Question

The unit of reduction factor of tangent galvanometer:
(A)Ampere
(B)Gauss
(C)Radian
(D)No Units

Answer 1

** The concept involved here is that of a moving coil galvanometer, a sensitive instrument used to measure electric currents. A tangent galvanometer is a low current measuring device whose working principle is the tangent law of magnetism.
Formula Used:
$I=K\tan \theta$

Complete answer:
The current passing through the tangent galvanometer is given by the following equation:
$I=K\tan \theta$
Here,
K is called the reduction factor of the tangent galvanometer.
In the above equation, the unit of current (I) is Ampere. As we know tangent of an angle is dimensionless, so according to dimensional analysis, we conclude that K will have the same dimensions as that of current (I). Hence, the reduction factor (K) will have the unit of current.
The unit of reduction factor of a tangent galvanometer is:(A)Ampere.

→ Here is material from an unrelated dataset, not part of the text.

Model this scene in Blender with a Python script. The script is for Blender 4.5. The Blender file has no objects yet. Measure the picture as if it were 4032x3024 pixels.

Additional Information: The tangent law of magnetism states that the tangent of angle of the compass needle in a galvanometer is proportional to the ratio of the strengths of the two perpendicular magnetic fields.
The galvanometer is oriented in such a way that the plane of the coil of the galvanometer is aligned parallel to the horizontal component of Earth’s magnetic field. When an electric field is made to flow through the galvanometer, another magnetic field (B) is created.
$B=\dfrac{{{\mu }_{0}}nI}{r}$ $........(1)$
Here,
It is the current passed through the coil of the galvanometer.
n is the no of turns in the coil.
r is the radius of the coil.
The two magnetic fields add according to vector addition and the current in the coil causes the compass needle to rotate by an angle of theta.
From the tangent law, we have
$B={{B}_{H}}\tan \theta$
$\Rightarrow \theta ={{\tan }^{-1}}\dfrac{B}{{{B}_{H}}}$ $.......(2)$
Equating (1) and (2)
$\dfrac{{{\mu }_{0}}nI}{r}={{B}_{H}}\tan \theta$
$\begin{aligned} & \Rightarrow I=\dfrac{2r{{B}_{H}}}{{{\mu }_{0}}n}\tan \theta \\\ & \Rightarrow I=K\tan \theta \\\ & Here, \\\ \end{aligned}$

$K=\dfrac{2r{{B}_{H}}}{{{\mu }_{0}}n}$
Thus, we have derived the equation for reduction factor (K).

Note:
The reduction factor of a galvanometer is given by the amount of current required to pass through the galvanometer producing a specific deflection. It has the same units as that of electric current.